Products of MDS codes are of major practical importance; for a recent example, they are used in Data Availability Sampling (DAS) in blockchain networks such as Celestia and as part of the Ethereum roadmap. This motivates us to consider subcodes of such codes with the goal of obtaining a larger minimum distance. In this paper, we present explicit constructions of subcodes of Reed--Solomon product codes, along with bounds on their minimum distance. In particular, they achieve an optimal or near-optimal dimension--distance tradeoff. For component codes of dimension $r$, our construction requires a field whose size is bounded linearly by the overall product code length, and attains the maximum possible minimum distance for subcode dimensions $r^2-1$, $r^2-2$, and all dimensions at most $2r-1$. Furthermore, we establish a new upper bound on the minimum distance of subcodes of the product of two codes with identical parameters.

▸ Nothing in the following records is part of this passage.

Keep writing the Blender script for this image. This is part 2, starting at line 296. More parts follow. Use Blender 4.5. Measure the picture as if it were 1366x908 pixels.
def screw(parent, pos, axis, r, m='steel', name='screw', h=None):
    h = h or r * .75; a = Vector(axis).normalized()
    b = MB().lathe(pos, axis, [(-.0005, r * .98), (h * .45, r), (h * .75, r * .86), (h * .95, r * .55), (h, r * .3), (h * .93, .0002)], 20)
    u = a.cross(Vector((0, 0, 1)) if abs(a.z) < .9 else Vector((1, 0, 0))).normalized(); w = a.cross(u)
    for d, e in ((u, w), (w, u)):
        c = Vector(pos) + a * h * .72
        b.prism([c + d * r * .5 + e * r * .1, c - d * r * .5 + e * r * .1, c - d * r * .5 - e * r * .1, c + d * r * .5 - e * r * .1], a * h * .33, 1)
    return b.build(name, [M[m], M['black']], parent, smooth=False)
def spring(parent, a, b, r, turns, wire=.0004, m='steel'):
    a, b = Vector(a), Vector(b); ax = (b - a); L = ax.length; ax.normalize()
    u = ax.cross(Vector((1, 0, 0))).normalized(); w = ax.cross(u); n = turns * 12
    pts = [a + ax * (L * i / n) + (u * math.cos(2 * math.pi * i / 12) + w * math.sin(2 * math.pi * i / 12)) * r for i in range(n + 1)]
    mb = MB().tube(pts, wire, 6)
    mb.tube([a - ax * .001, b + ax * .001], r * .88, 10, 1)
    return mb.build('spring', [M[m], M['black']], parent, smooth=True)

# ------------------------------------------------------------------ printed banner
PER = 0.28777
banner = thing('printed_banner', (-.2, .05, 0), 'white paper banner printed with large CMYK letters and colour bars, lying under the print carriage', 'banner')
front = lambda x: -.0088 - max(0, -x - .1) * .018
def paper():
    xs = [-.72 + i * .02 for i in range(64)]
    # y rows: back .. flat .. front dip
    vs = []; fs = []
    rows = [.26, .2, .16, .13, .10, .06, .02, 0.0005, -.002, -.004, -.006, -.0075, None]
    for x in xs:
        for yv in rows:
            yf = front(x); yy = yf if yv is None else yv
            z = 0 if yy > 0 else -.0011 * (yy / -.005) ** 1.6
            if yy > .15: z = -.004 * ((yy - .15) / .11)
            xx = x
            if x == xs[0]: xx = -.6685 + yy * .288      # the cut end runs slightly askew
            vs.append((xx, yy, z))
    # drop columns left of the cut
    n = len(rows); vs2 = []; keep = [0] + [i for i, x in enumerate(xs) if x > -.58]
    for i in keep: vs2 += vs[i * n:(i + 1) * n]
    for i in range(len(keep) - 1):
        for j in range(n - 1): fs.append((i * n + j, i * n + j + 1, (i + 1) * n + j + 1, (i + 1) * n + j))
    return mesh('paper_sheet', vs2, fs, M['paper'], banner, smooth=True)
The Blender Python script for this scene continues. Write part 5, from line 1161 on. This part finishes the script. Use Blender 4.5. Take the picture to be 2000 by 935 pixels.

翻译：MDS码的乘积具有重要的实际意义。近期的一个例子是，它们被用于Celestia等区块链网络中的数据可用性采样(DAS)，并作为以太坊路线图的一部分。这促使我们考虑这类码的子码，以获取更大的最小距离。本文给出了里德-所罗门乘积码子码的显式构造，以及其最小距离的界。特别地，这些构造实现了最优或接近最优的维数-距离权衡。对于维数为$r$的分量码，我们的构造所需的域大小与整体乘积码长度呈线性关系，并在子码维数为$r^2-1$、$r^2-2$以及所有不超过$2r-1$的维数下达到最大可能的最小距离。此外，我们建立了两个具有相同参数码的乘积子码的最小距离的新上界。